Jusqu’à aujourd’hui le Parlement n’a pas été tenu informé des négociations. Malgré le renforcement de son rôle grâce au traité de Lisbonne, et au regard du statu quo actuel, on s’attend à ce qu’il ne soit finalement « consulté » qu’une fois l’ACAC finalisé.

Interrogations en Europe

Les négociations entourant l’ACAC soulèvent des questions parmi les pays membres de l’UE. La directive européenne sur la mise en application des droits de propriété intellectuelle appelée IPRED2 constitue la suite des mesures civiles de lutte contre le piratage et le non respect des droits de propriété intellectuelle incluses dans la directive IPRED, déjà validée.
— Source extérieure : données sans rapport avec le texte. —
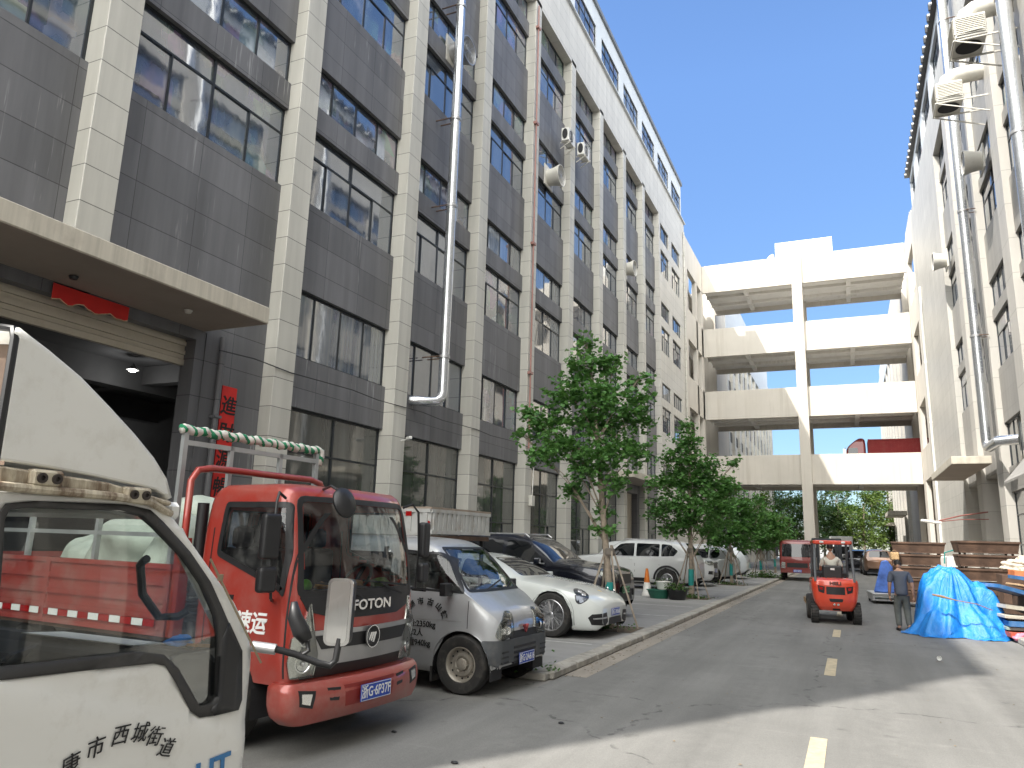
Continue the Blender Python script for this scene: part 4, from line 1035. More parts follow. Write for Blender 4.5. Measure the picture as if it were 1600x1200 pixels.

Ensemble, ces directives européennes ont une portée semblable à celle du projet de l’ACAC en matière d’application des droits de propriété intellectuelle.

Les spécialistes européens de la propriété intellectuelle déclarent ne pas savoir comment l’ACAC pourrait concilier des normes européennes de protection des données et des dispositions permettant de saisir des données personnelles selon des critères revus à la hausse.

« D’une manière générale, la Commission européenne fait tout son possible pour que les négociations de traités bilatéraux ou plurilatéraux respectent les normes existantes au niveau européen », a répondu le Ministère de la justice allemand aux questions de l’OMPI. « Il n’existe pas de norme en matière de sanctions pénales au niveau de l’Europe ».

Étant donné que la directive IPRED2 était retardée par des questions de compétence institutionnelle et par des modifications en termes de compétence, le traité de Lisbonne n’a jamais déterminé le contenu de la réglementation européenne en matière de sanctions pénales punissant le piratage et le non respect des droits de propriété intellectuelle. « Une incompatibilité ne peut donc pas avoir lieu à ce sujet », a conclu le ministère allemand.

Selon ce dernier, les négociations de l’ACAC bénéficient du soutien du gouvernement allemand. L’Allemagne possédant déjà une solide protection des droits de propriété intellectuelle, la mise en place d’une réglementation juste lui paraît plus importante que la rapidité avec laquelle l’accord sera ratifié.